Biodiversité : rendez-vous en terres d’inconnues

[Edito] Les agriculteurs sont priés d’être proactifs sur la biodiversité, tout en produisant une alimentation saine et en quantité. Mais la biodiversité recèle son lot d’inconnues, tout comme ses liens avec les pratiques agricoles, dont beaucoup sont au stade de la recherche.

« L’agriculture devrait contribuer à la protection et à la restauration de la biodiversité ». Mais aussi : « la biodiversité est essentielle pour garantir la sécurité alimentaire dans l’Union ». Dans une résolution adoptée le 8 juin, le Parlement européen dresse ses objectifs en matière de protection de la biodiversité à horizon 2030 et réaffirme ces constats : la biodiversité est indispensable à l’agriculture, et l’agriculture doit contribuer à maintenir et développer la biodiversité sur les territoires.

Dans la lignée des propositions du Pacte vert (« Green deal ») de la Commission européenne, les eurodéputés fixent comme objectifs le développement de l’agriculture bio sur un quart de la surface agricole en 2030, la réduction de l’usage des pesticides de 50% et de celui des engrais de 20%, la mise en place de 10% de zones à « haute diversité bénéfiques pour la biodiversité » (haies, bandes tampons, jachères…), ou encore l’interdiction du glyphosate en 2022.

Un manque d’évaluation

Quelles seront les conséquences de la mise en œuvre de ces politiques ? Dans sa résolution, le Parlement « demande à la Commission de fonder toute proposition législative sur une analyse d’impact exhaustive qui tienne compte […] des répercussions sur la durabilité sociale et économique des secteurs pertinents, sur la sécurité alimentaire et les prix des denrées alimentaires ». Une demande saluée par le Copa, qui réclame de telles études d’impact depuis plus d’un an. « Ne pas évaluer les conséquences d’une initiative politique aussi importante que le Green deal et sa stratégie biodiversité est un échec majeur de l’Union européenne », tacle dans un communiqué le syndicat agricole majoritaire de l’UE, pour qui, « une fois encore, l’agriculture et la sylviculture sont au cœur d’une stratégie européenne et, une fois encore, nous avons devant nous des objectifs irréalistes, totalement déconnectés des réalités sur le terrain. »

Des références à acquérir

Les agriculteurs sont priés d’être proactifs sur la biodiversité, comme sur l’atténuation du réchauffement climatique.
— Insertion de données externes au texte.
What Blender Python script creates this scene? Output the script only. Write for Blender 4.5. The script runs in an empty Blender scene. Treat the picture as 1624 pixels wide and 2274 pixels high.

Mais en matière de biodiversité, bon nombre de références restent encore à acquérir. Ainsi, tout le monde s’accorde sur les bénéfices des haies ou des bandes enherbées, mais les références permettant d’objectiver les gains sur la biodiversité ne sont pas légion. « Aujourd’hui, face à l’ampleur de ce sujet, il manque toujours des références et des connaissances scientifiques », a reconnu Stéphane Jezequel, le directeur scientifique d’Arvalis, à l’occasion de la journée internationale de la biodiversité le 22 mai. Et pourtant, l’institut technique travaille sur le sujet depuis plus de 30 ans.

« Il ne s’agit pas seulement de valider l’intérêt des couverts végétaux et des éléments pérennes du paysage, mais de déterminer, par exemple, quelles espèces dans les bandes fleuries, quelle longueur de haies, quelles pratiques culturales sont bénéfiques sans qu’elles ne pénalisent la production et le revenu des producteurs », indique-t-il encore. La recherche est donc encore une fois appelée à la rescousse afin d’acquérir des connaissances précises et de les diffuser vers les agriculteurs. Mais le temps long de l’agriculture et de la recherche est totalement déconnecté des objectifs politiques. Face à la quantité d’inconnues concernant la biodiversité, l’horizon 2030 n’a jamais été aussi proche.